Adérito Matos, calceteiro: «A calçada hoje é um trabalho caríssimo»

6 Dezembro 2024

Rafael Duque

A calçada portuguesa, um elemento tão característico das nossas ruas e reconhecido como Património Cultural Imaterial português desde 2021, é uma arte milenar criada pelos mestres calceteiros, ou simplesmente calceteiros. Um desses mestres é Adérito Matos, de 63 anos, um homem «muito vivido». O seu interesse por esta arte surgiu por acaso, ou, como ele próprio afirma, «porque calhou mesmo», há cerca de 30 ou 40 anos. Aprendeu com o primo, depois de ter sido maquinista e de ter saído da tropa, com o objetivo de ganhar «mais uns tostões».

Adérito Matos prefere realizar trabalhos mais artísticos, já não mostrando grande interesse pelas chamadas calçadas «normais», como as das urbanizações. Esta preferência pela parte mais criativa do trabalho é o que lhe permite continuar a fazer o que faz, mesmo após décadas de dedicação. Fala-nos de vários projetos, desde o Alqueidão da Serra a Porto de Mós e até Itália, onde desenhava no chão «com a fotografia no telemóvel numa mão e o ferro na outra» ao longo de 400 ou 500 metros. Apesar do esforço, esta é a parte que mais aprecia, destacando o prazer de transferir uma ideia para o chão, realizando os seus trabalhos por projeto.

O trabalho de um calceteiro é minucioso e desafiante, envolvendo a aplicação «pedrinha por pedrinha», sem qualquer recurso a maquinaria durante o processo, «nem para aplicar», constata. Toda esta dedicação «torna o trabalho caríssimo», mas Adérito reconhece que, quando o custo é mais baixo, a qualidade também sofre. Contudo, lamenta que, devido às exigências do Estado de que as urbanizações sejam feitas em calçada, muitas vezes o critério seja apenas o preço mais baixo, resultando em trabalhos de menor qualidade.

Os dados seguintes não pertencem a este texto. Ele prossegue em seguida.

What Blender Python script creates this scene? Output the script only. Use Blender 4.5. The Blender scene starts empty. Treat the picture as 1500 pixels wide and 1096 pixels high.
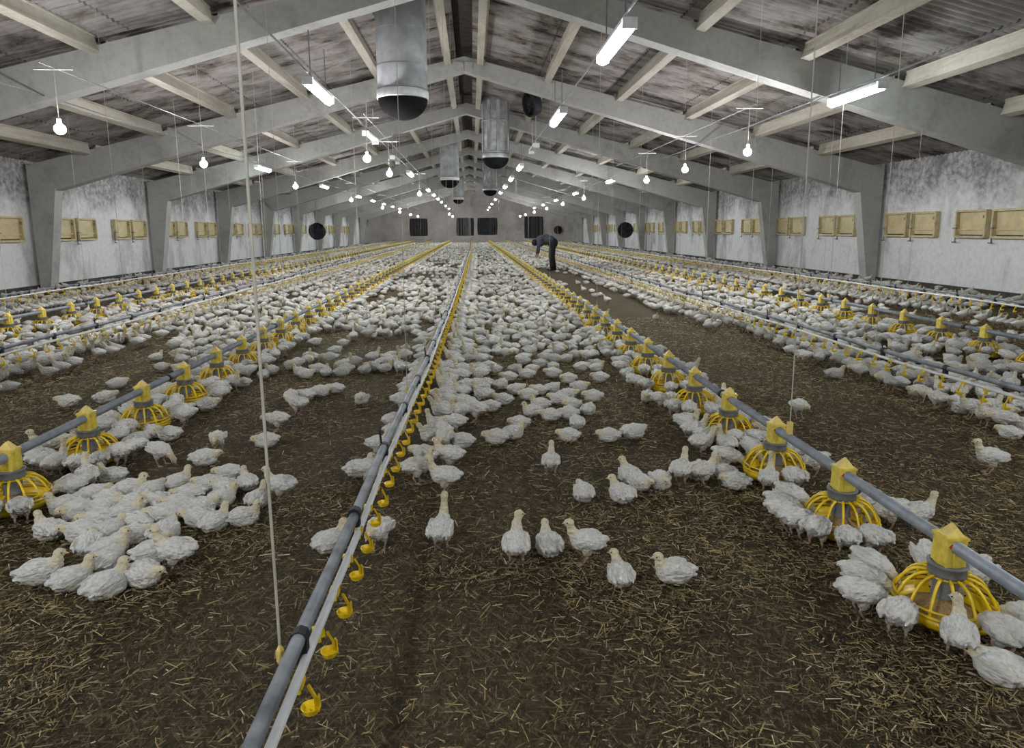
import bpy, bmesh, math, random
import numpy as np
from mathutils import Vector, Matrix, noise
random.seed(11); R = math.radians; PI = math.pi
SC = bpy.context.scene
COL = SC.collection
# ---------------------------------------------------------------- camera, world, exposure
F, CX, CY, H = 970.0, 750.0, 498.0, 1.53
VPX, VPY, ROLL = 693.4, 335.9, R(0.307)
yaw = math.atan((CX - VPX) / F); pitch = math.atan((CY - VPY) / F * math.cos(yaw))
fw = Vector((math.sin(yaw) * math.cos(pitch), math.cos(yaw) * math.cos(pitch), -math.sin(pitch)))
rt = Vector((math.cos(yaw), -math.sin(yaw), 0)); up = rt.cross(fw)
rt, up = rt * math.cos(ROLL) - up * math.sin(ROLL), rt * math.sin(ROLL) + up * math.cos(ROLL)
cd = bpy.data.cameras.new('camera'); cam = bpy.data.objects.new('camera', cd); COL.objects.link(cam)
cam.matrix_world = Matrix(((rt.x, up.x, -fw.x, 0), (rt.y, up.y, -fw.y, 0), (rt.z, up.z, -fw.z, H), (0, 0, 0, 1)))
cd.sensor_fit = 'HORIZONTAL'; cd.sensor_width = 36; cd.lens = F / 1500 * 36
cd.shift_y = -(548.0 - CY) / 1500.0; cd.clip_end = 300; cd.clip_start = 0.05
SC.camera = cam
def proj(x, y, z):
    d = Vector((x, y, z - H)); w = d.dot(fw)
    return (CX + F * d.dot(rt) / w, CY - F * d.dot(up) / w) if w > .05 else (-9999, -9999)
SC.view_settings.view_transform = 'Standard'; SC.view_settings.look = 'None'
SC.view_settings.gamma = 1; SC.view_settings.use_curve_mapping = False
SC.view_settings.exposure = 1.88
W = bpy.data.worlds.new('night'); SC.world = W; W.use_nodes = True
W.node_tree.nodes['Background'].inputs[0].default_value = (.02, .025, .03, 1)
W.node_tree.nodes['Background'].inputs[1].default_value = 0.3
TUBE_POWER = 19.0; BULB_POWER = 260.0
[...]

Adérito refere que nesta profissão não precisam de concorrência, mas sim de que todos procurem «fazer o melhor e o bem feito» para atrair atenção e valorização a esta arte, já que a «concorrência há de ser sempre o que estraga tudo». Explica que esta concorrência, que muitas vezes se baseia apenas em preços mais baixos, pode levar a trabalhos feitos com menos qualidade, resultando na necessidade de proceder à «recuperação da calçada que vai ficar mais caro». Para si, um «trabalho bem feito» deveria ser mais bem remunerado, mas muitas vezes não é, já que nesta área «os orçamentos baixos prevalecem». Este problema, segundo ele, não é exclusivo do ofício de calceteiro, sendo partilhado por outros profissionais de inúmeras áreas com quem já falou.

Por estas razões, Adérito prefere «trabalhar fora de Portugal». Do outro lado da fronteira, sente que há mais oportunidades e uma maior exigência de qualidade, tendo já desenvolvido trabalhos em Espanha, onde praticamente trabalha há dois anos, em França e Itália, já que, nestes países, os clientes não se importam de pagar mais, desde que «as coisas sejam bem feitas».

Aderito Matos Italia | Jornal O Portomosense

«Gosto de fazer, gosto de mostrar e gosto de ensinar como se faz», afirma. Por isso, já mostrou o seu trabalho na televisão, com o objetivo de partilhar todo o processo, que é feito inteiramente à mão, pedra por pedra. Muitos acreditam que os avanços tecnológicos já facilitam este trabalho, mas Adérito explica que «não há máquinas nem para cortar, nem para fazer, nem para aplicar». Recorda um episódio em San Roque, Espanha, onde até os engenheiros acreditavam que o trabalho já não era manual, pois normalmente usam granito nos seus pisos em vez de calcário. Para esclarecer, Adérito Matos realizou um vídeo demonstrando o processo completo, desde a extração na pedreira até à aplicação da pedra trabalhada.

Apesar de ainda haver muito trabalho por fazer, o experiente calceteiro lamenta a dificuldade em encontrar quem queira aprender a profissão. Refere que o seu atual aprendiz tem 50 anos e que não vê jovens «de 20 e poucos anos» interessados na arte. Ainda tentou ensinar o filho, que «se ajeitava muito para a calçada e que gostava», mas este acabou por seguir o ensino superior, apesar de «ganhar mais como calceteiro do que na profissão que escolheu».

Para quem deseja enveredar por esta profissão, Adérito deixa um conselho simples mas crucial: «Tentar sempre fazer tudo bem e aperfeiçoar a arte com o tempo.»